● **SET PROBLEM**
Every line holding the word "this" counts once. Give the total, nothing more.

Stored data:
○ ○ ○ ○

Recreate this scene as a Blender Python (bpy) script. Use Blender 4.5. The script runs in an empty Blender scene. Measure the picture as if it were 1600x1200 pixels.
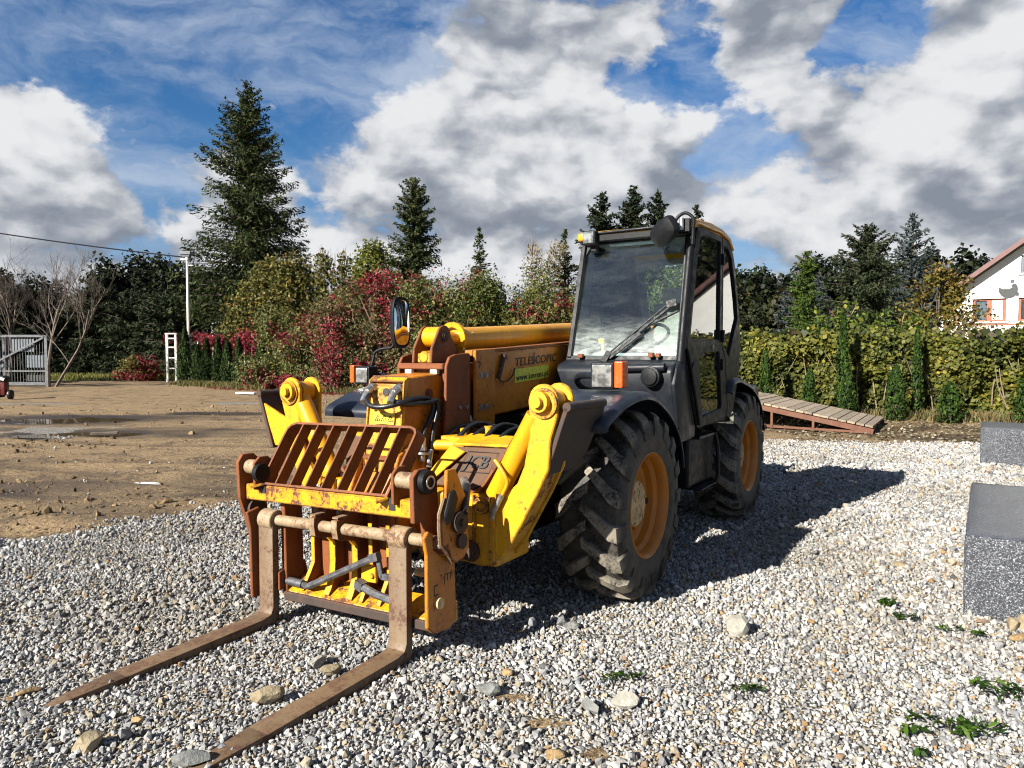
import bpy, bmesh, math, random
import numpy as np
from mathutils import Vector, Matrix
from mathutils.geometry import tessellate_polygon

SC = bpy.context.scene
COL = SC.collection
rnd = random.Random(7)
R = math.radians

# ---------------------------------------------------------------- camera
cam_d = bpy.data.cameras.new("camera")
cam_d.sensor_width = 36.0
cam_d.lens = 25.33
cam_d.clip_start = 0.05
cam_d.clip_end = 3000.0
cam = bpy.data.objects.new("camera", cam_d)
cam.location = (0, 0, 1.651)
cam.rotation_euler = (R(90 - 2.45), 0, 0)
COL.objects.link(cam)
SC.camera = cam

# ---------------------------------------------------------------- view
SC.view_settings.view_transform = 'Standard'
SC.view_settings.look = 'None'
SC.view_settings.gamma = 1.0
SC.view_settings.use_curve_mapping = False
SC.view_settings.exposure = 1.75
SC.render.engine = 'CYCLES'
SC.cycles.max_bounces = 8
SC.cycles.transparent_max_bounces = 24
SC.cycles.use_denoising = True
SC.cycles.filter_width = 1.1
SC.cycles.sample_clamp_indirect = 6.0

# ---------------------------------------------------------------- sun
SUN_AZ = R(46.0)      # light travels towards this azimuth (from +Y towards +X)
SUN_EL = R(29.0)
sun_d = bpy.data.lights.new("sun", 'SUN')
sun_d.energy = 5.0
sun_d.angle = R(0.5)
sun_d.color = (1.0, 0.95, 0.86)
sun = bpy.data.objects.new("sun", sun_d)
ldir = Vector((math.sin(SUN_AZ) * math.cos(SUN_EL), math.cos(SUN_AZ) * math.cos(SUN_EL), -math.sin(SUN_EL)))
sun.rotation_euler = ldir.to_track_quat('-Z', 'Y').to_euler()
sun.location = (-20, -20, 20)
COL.objects.link(sun)


# ---------------------------------------------------------------- node helper
class NT:
    def __init__(self, tree):
        self.t = tree
        tree.nodes.clear()

    def n(self, typ, ins=None, **props):
        nd = self.t.nodes.new(typ)
        for k, v in props.items():
            setattr(nd, k, v)
        for k, v in (ins or {}).items():
            s = nd.inputs[k]
            if isinstance(v, bpy.types.NodeSocket):
                self.t.links.new(v, s)
            elif isinstance(v, bpy.types.Node):
                self.t.links.new(v.outputs[0], s)
            else:
                s.default_value = v
        return nd

    def math(self, op, a, b=0.0, c=0.0, clamp=False):
        return self.n('ShaderNodeMath', {0: a, 1: b, 2: c}, operation=op, use_clamp=clamp).outputs[0]

    def vmath(self, op, a, b=(0, 0, 0), scale=None):
        nd = self.n('ShaderNodeVectorMath', {0: a, 1: b}, operation=op)
        if scale is not None:
            nd.inputs['Scale'].default_value = scale
        return nd.outputs['Value'] if op in ('DISTANCE', 'LENGTH', 'DOT_PRODUCT') else nd.outputs['Vector']

    def rng(self, v, a, b, c=0.0, d=1.0, smooth=True):
        nd = self.n('ShaderNodeMapRange', {0: v, 1: a, 2: b, 3: c, 4: d}, clamp=True)
        nd.interpolation_type = 'SMOOTHSTEP' if smooth else 'LINEAR'
        return nd.outputs[0]

    def mix(self, f, a, b, blend='MIX'):
        nd = self.n('ShaderNodeMix', None, data_type='RGBA', blend_type=blend, clamp_factor=True)
        for i, v in ((0, f), (6, a), (7, b)):
            s = nd.inputs[i]
            if isinstance(v, bpy.types.NodeSocket):
                self.t.links.new(v, s)
            elif i == 0:
                s.default_value = v
            else:
                s.default_value = (*v, 1.0) if len(v) == 3 else v
        return nd.outputs[2]

    def noise(self, vec, scale, detail=4.0, rough=0.5, dist=0.0, out='Fac'):
        ins = {'Scale': scale, 'Detail': detail, 'Roughness': rough, 'Distortion': dist}
        if vec is not None:
            ins['Vector'] = vec
        nd = self.n('ShaderNodeTexNoise', ins)
        return nd.outputs[out]


# ---------------------------------------------------------------- sky
world = bpy.data.worlds.new("World")
SC.world = world
world.use_nodes = True
world.cycles.sampling_method = 'MANUAL'
world.cycles.sample_map_resolution = 512


def build_sky():
    w = NT(world.node_tree)
    out = w.n('ShaderNodeOutputWorld')
    sky = w.n('ShaderNodeTexSky', sky_type='NISHITA', sun_disc=False)
    sky.sun_elevation = SUN_EL
    sky.sun_rotation = math.atan2(-ldir.x, -ldir.y)
    sky.altitude = 200.0
    sky.air_density = 1.0
    sky.dust_density = 0.4
    sky.ozone_density = 2.0
    hs = w.n('ShaderNodeHueSaturation', {'Color': sky.outputs[0], 'Saturation': 1.5, 'Value': 0.31, 'Hue': 0.508})
    tc = w.n('ShaderNodeTexCoord')
    d = tc.outputs['Generated']
    sep = w.n('ShaderNodeSeparateXYZ', {0: d})
    zz = w.math('MAXIMUM', sep.outputs[2], 0.0)
    # ragged, swirling outlines: bend the direction by a noise before anything is read from it
    wob = w.n('ShaderNodeTexNoise', {'Vector': w.vmath('MULTIPLY', d, (1, 1, 1.5)), 'Scale': 5.0, 'Detail': 5.0, 'Roughness': 0.6})
    wv = w.vmath('MULTIPLY', w.vmath('SUBTRACT', wob.outputs['Color'], (0.5, 0.5, 0.5)), (0.16, 0.16, 0.13))
    dw = w.vmath('ADD', d, wv)

    def dens(off, detail=9.0):
        v = w.vmath('ADD', d, off)
        v = w.vmath('ADD', v, w.vmath('MULTIPLY', wv, (0.45, 0.45, 0.45)))
        v = w.vmath('MULTIPLY', v, (1.0, 1.0, 1.6))
        return w.noise(v, 6.2, detail, 0.58, 0.0)
    base = dens((0, 0, 0))
    # weather: where the larger cloud masses and gaps stand in this sky (directions from the yard)
    f = 1125.0

    def dirpx(u, v):
        t = R(2.45)
        a, b = (u - 800) / f, (600 - v) / f
        p = Vector((a, math.cos(t) + b * math.sin(t), -math.sin(t) + b * math.cos(t)))
        return p.normalized()
    bias = -0.025
    for (u, v, rad, amp) in (
            (30, 215, 0.11, 0.20), (60, 290, 0.10, 0.14), (260, 330, 0.16, 0.10), (150, 150, 0.07, -0.12), (205, 265, 0.055, -0.17), (235, 350, 0.05, -0.08), (150, 70, 0.17, -0.14),
            (420, 110, 0.17, -0.13), (590, 90, 0.17, -0.13), (620, 250, 0.20, 0.12), (850, 270, 0.24, 0.15), (1010, 240, 0.12, 0.08),
            (850, 80, 0.11, 0.15), (1000, 75, 0.06, 0.04), (1090, 120, 0.055, -0.22), (1010, 170, 0.06, -0.20), (1150, 195, 0.06, -0.20), (940, 150, 0.035, -0.10), (1285, 105, 0.030, -0.20), (1385, 20, 0.055, -0.28),
            (1220, 80, 0.085, 0.10), (1520, 110, 0.20, 0.17), (1400, 280, 0.25, 0.09), (1190, 270, 0.07, -0.10), (1230, 400, 0.09, -0.10), (1530, 300, 0.2, 0.08),
            (320, 190, 0.07, 0.05), (430, 320, 0.13, 0.10), (300, 420, 0.12, 0.08), (560, 200, 0.08, 0.05), (1000, 330, 0.2, 0.08)):
        c = dirpx(u, v)
        dist = w.vmath('DISTANCE', dw, tuple(c))
        g = w.math('EXPONENT', w.math('MULTIPLY', w.math('MULTIPLY', dist, dist), -1.0 / (rad * rad)))
        bias = w.math('MULTIPLY_ADD', g, amp, bias)
    # cloud thinned overhead, above the view, so the unseen sky fills shadows less
    thin = w.rng(zz, 0.44, 0.80, 0.0, -0.26)
    bias = w.math('ADD', bias, thin)
    bias = w.math('ADD', bias, w.rng(zz, 0.16, 0.02, 0.0, 0.12))
    cov = w.math('ADD', base, bias)
    mask = w.rng(cov, 0.480, 0.575)
    # light on the heaps: sides and crowns towards the sun are bright, bases are grey
    low0 = dens((0, 0, 0), 3.0)
    low1 = dens((-0.030, -0.025, 0.060), 3.0)
    mid1 = dens((-0.010, -0.008, 0.022), 7.0)
    dif = w.math('SUBTRACT', low1, low0)
    dfi = w.math('SUBTRACT', mid1, base)
    sh = w.math('ADD', w.math('MULTIPLY', dif, 2.4), w.math('MULTIPLY', dfi, 2.4))
    sh = w.math('ADD', sh, w.math('MULTIPLY', w.math('SUBTRACT', cov, 0.60), 0.45))
    shade = w.rng(sh, -0.44, 0.58, smooth=False)
    ramp = w.n('ShaderNodeValToRGB', {0: shade})
    e = ramp.color_ramp
    e.elements[0].color = (2.45, 2.47, 2.52, 1)
    e.elements[1].color = (0.74, 0.84, 1.02, 1)
    for p, c in ((0.25, (2.15, 2.19, 2.27, 1)), (0.52, (1.50, 1.57, 1.70, 1)), (0.76, (1.0, 1.1, 1.27, 1))):
        el = e.elements.new(p)
        el.color = c
    ccol = ramp.outputs[0]
    # thin high streaks
    v2 = w.vmath('MULTIPLY', w.vmath('ADD', d, w.vmath('MULTIPLY', wv, (.8, .8, .8))), (1.0, 1.0, 2.6))
    cir = w.noise(v2, 4.6, 9.0, 0.60, 0.4)
    cmask = w.rng(cir, 0.36, 0.76, 0.06, 0.85)
    clear = w.mix(w.rng(zz, 0.26, 0.0, 0.0, 0.85), hs.outputs[0], (0.6, 1.0, 1.8))
    s1 = w.mix(cmask, clear, (1.55, 1.8, 2.2))
    s2 = w.mix(mask, s1, ccol)
    bg = w.n('ShaderNodeBackground', {'Color': s2, 'Strength': 0.1})
    w.t.links.new(bg.outputs[0], out.inputs[0])


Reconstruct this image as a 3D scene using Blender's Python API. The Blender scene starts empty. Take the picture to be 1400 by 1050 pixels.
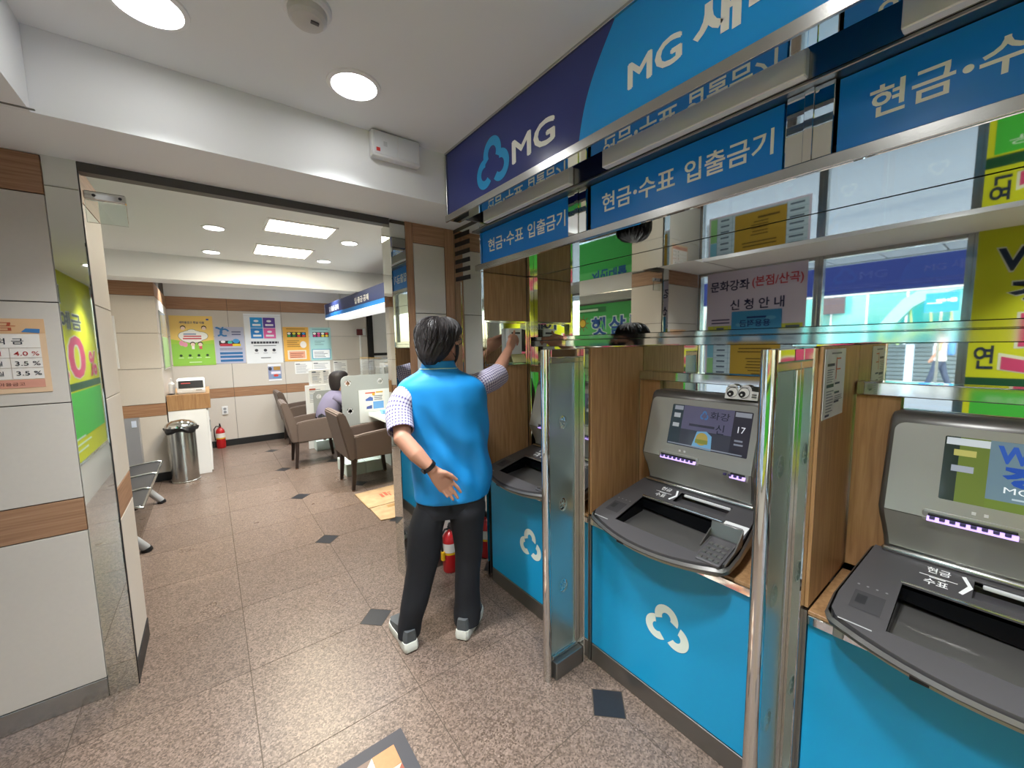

○ ○ ○ ○

● **OUTPUT OF THE EXERCISE**
4